Only the echoing thump of a ball and the squeak of sneakers on wood keep Bob Verga company as he practices alone in Duke University's Indoor Stadium perfecting his skill at spinning the ball off his fingers and through a bright orange hoop. Verga does a lot of solo basketball shooting on Sundays, when he cannot "coerce anybody" to provide opposition in half-court games. There are no cheers, pretty coeds or striped-shirted men with whistles to dispel the quiet gloom, but Verga enjoys the lonely workouts. He is a junior at Duke and already shoots and handles the ball so well that he is likely to be an All-America this year, and his team is one of the best in the country. As a sophomore last season he averaged 21 points a game, distinguishing himself by his ability to score under severe pressure. Verga is majoring in psychology and studies three or four hours every night, but he also enjoys the nice collegiate extras available to a bright, handsome young athlete whose father is a well-to-do Sea Girt, N. J. physician. There are fraternity parties, a Burgundy-red Corvette convertible, sunny strolls with a remarkably attractive girl friend and other campus diversions, some of which are shown on the following pages.

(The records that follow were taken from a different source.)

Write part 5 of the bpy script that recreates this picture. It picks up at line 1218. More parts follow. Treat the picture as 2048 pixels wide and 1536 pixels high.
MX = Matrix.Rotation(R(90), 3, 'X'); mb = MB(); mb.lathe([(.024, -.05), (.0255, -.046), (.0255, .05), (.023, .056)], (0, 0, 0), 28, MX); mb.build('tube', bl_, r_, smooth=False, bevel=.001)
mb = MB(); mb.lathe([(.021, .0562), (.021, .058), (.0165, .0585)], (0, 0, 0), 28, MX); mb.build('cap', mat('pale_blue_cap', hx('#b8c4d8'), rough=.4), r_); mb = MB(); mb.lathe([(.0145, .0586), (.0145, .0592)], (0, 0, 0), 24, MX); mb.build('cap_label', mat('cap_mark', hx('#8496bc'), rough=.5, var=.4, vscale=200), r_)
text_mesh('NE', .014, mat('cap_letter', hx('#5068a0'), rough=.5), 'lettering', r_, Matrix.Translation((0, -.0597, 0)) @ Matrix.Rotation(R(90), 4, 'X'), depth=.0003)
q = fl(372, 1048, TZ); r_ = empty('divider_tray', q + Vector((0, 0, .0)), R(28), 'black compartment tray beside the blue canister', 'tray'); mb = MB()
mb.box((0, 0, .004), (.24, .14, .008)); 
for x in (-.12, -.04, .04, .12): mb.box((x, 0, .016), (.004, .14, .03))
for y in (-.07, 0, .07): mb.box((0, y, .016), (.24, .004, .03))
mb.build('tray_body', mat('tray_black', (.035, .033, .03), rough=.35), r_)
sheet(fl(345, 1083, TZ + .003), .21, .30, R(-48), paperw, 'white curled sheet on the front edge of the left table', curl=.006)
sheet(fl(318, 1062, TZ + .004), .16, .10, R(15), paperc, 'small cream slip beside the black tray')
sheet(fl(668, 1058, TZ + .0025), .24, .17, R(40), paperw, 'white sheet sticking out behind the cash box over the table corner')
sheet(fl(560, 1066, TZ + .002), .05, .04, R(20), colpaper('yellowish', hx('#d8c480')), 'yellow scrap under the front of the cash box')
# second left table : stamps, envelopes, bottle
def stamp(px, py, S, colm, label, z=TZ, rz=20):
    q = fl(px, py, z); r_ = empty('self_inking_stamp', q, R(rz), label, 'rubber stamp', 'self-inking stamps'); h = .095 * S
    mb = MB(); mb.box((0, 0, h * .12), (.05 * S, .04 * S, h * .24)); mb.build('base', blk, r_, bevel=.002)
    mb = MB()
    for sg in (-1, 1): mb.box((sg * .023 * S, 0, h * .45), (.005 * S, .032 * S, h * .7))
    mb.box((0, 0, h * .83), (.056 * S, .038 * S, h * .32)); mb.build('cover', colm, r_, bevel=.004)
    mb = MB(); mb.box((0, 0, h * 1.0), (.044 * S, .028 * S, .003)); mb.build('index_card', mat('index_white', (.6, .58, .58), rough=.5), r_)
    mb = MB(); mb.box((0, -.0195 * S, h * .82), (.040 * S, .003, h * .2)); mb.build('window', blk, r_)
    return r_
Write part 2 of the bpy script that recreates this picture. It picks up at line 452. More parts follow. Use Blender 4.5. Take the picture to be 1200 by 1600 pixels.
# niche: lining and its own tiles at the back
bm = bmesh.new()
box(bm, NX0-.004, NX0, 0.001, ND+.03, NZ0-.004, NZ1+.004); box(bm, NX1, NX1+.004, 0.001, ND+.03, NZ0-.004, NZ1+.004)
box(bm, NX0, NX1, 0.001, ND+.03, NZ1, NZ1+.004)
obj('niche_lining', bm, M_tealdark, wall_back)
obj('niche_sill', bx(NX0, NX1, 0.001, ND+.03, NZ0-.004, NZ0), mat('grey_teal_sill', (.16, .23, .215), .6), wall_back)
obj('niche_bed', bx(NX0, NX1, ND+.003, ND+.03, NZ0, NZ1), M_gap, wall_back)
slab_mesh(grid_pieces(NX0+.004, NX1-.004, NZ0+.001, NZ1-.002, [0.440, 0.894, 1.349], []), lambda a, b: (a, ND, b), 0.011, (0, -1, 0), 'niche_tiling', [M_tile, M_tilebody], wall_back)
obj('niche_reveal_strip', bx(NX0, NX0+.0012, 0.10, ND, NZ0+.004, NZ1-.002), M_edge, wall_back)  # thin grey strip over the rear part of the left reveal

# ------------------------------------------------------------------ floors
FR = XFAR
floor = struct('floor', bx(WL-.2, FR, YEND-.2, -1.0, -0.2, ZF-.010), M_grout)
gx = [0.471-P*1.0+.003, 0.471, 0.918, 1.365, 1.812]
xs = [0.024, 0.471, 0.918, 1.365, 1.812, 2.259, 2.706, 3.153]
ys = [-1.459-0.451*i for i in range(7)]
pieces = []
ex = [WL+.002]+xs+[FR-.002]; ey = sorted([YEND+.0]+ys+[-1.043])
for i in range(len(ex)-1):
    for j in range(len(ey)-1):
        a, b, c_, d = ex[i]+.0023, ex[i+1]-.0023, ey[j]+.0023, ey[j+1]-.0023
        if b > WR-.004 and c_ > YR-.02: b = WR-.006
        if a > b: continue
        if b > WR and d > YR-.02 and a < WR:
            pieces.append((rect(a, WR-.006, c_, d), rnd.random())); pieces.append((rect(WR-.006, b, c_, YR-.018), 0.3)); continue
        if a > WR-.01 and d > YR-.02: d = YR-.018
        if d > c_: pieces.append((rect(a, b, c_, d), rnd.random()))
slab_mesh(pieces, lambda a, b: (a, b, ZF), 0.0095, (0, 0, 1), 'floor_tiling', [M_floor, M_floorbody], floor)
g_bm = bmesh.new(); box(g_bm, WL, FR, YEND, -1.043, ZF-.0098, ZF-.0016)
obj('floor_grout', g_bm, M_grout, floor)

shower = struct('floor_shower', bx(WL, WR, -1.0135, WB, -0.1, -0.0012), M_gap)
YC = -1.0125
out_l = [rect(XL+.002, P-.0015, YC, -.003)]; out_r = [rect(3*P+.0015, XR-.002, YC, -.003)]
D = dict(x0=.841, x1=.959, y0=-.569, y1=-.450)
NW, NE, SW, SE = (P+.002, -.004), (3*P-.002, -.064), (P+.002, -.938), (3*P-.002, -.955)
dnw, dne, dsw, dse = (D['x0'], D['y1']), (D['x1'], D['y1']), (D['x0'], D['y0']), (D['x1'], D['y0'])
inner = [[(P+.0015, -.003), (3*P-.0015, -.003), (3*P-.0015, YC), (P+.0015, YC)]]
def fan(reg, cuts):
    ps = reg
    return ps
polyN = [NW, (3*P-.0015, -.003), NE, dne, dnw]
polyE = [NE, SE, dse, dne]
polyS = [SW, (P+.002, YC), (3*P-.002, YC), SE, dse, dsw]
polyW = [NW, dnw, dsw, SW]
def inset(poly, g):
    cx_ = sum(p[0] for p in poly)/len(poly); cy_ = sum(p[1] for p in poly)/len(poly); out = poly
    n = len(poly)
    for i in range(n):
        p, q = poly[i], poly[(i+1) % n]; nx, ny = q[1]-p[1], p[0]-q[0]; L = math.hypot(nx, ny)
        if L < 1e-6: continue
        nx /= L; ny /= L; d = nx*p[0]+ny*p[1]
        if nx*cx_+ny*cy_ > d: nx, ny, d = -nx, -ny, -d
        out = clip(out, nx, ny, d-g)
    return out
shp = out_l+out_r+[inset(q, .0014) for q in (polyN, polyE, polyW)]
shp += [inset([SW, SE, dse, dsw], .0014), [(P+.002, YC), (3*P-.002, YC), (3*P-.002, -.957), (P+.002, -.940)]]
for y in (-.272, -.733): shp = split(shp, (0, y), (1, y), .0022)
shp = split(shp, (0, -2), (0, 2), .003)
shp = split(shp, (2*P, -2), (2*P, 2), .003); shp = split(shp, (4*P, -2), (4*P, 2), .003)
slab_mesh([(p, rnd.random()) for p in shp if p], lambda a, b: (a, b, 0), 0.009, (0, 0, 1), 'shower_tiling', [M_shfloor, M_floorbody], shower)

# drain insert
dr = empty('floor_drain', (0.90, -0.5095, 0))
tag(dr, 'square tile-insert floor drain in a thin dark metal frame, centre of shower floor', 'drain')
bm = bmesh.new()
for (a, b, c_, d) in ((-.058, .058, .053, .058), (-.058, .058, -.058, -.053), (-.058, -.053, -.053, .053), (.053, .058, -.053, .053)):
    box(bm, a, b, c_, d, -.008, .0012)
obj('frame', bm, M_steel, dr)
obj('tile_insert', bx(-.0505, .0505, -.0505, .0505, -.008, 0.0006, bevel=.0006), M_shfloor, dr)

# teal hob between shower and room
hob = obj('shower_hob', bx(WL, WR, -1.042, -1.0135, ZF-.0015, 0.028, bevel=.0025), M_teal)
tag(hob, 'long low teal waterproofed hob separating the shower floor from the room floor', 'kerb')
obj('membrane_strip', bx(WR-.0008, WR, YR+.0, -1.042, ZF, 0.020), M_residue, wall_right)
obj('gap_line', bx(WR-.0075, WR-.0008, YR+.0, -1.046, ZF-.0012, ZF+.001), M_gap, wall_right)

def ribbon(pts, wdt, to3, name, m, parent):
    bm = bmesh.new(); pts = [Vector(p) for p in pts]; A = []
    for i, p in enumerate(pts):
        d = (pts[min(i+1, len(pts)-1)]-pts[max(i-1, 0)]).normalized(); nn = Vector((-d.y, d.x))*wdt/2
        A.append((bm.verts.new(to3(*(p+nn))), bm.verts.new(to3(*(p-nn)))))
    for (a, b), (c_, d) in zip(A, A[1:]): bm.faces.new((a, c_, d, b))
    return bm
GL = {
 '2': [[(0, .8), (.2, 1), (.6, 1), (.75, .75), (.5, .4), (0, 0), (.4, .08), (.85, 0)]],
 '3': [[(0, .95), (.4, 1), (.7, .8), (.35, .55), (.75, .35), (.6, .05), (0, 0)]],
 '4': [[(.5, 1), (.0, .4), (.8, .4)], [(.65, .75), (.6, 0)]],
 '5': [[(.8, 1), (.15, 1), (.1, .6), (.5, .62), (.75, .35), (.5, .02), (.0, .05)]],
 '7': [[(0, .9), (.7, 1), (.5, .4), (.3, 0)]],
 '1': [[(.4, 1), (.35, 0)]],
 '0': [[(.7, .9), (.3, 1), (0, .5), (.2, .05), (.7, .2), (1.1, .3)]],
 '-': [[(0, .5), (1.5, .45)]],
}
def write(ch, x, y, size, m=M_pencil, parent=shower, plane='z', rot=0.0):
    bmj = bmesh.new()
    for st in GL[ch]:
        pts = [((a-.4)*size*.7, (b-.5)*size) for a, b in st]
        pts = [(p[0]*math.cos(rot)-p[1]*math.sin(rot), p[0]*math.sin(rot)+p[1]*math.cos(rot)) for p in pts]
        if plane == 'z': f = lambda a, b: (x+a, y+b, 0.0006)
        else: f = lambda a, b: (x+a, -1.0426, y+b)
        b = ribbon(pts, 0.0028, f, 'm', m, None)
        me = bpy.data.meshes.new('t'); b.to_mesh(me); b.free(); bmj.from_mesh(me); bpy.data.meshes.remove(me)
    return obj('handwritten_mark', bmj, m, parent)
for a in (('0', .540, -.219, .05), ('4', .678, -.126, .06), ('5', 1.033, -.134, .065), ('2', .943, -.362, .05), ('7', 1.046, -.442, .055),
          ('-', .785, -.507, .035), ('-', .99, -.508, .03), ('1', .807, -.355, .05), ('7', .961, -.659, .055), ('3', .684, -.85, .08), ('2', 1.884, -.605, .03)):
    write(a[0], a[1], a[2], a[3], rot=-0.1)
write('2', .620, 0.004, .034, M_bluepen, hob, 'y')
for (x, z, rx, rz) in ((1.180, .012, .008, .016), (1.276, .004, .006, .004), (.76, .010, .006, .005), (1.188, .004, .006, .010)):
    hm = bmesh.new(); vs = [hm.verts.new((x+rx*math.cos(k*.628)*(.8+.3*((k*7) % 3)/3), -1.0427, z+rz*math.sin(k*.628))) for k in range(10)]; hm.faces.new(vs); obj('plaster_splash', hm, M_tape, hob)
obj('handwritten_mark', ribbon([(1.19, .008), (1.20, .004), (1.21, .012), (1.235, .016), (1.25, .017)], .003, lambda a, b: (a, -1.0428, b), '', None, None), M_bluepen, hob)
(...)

Arm-wrestling as his Kappa Alpha brothers look on, Verga manages to hold his own. He still has a Jersey accent but seems to have gone southern in other respects. Duke is in Durham, N.C., and eastern KA chapters are found only at schools south of the Mason-Dixon line.

Pausing during a stroll near Duke's psychology building, Bob daydreams with Andrea Boles, his high school sweetheart, who now is a model in New York. She travels to Durham as often as she can to see him play and to enjoy with him the beauty of the Duke campus.

Struggling with Latin, his toughest subject, Bob finds the silence of an empty classroom (above) ideal for study. This semester he is concentrating on other subjects, such as psychological testing and Russian literature. Shooting pool in the basement of the Student Union (right), he shows the form that made him runner-up in the school tournament when he was a freshman. But basketball remains Verga's consuming interest; even in a pregame warm-up (opposite) he is totally absorbed. He wants to play pro ball and wears jersey No. 11 because that was the numeral of Pro Star Bob Davies.

Worried because Duke is trailing its opponent, Andrea watches as Bob, only a six-footer, leaps to fire a jump shot over the outstretched arm of a taller defender. Verga has the useful ability to launch his lithe body suddenly like an Agena B.

Frugging at Jelly Roll's Varsity Inn near the Duke campus, Andrea and Bob enjoy a postgame KA bash. "She's a great dancer," he says. "I pick up most of the latest from her. And she knows a lot more than the average girl about basketball."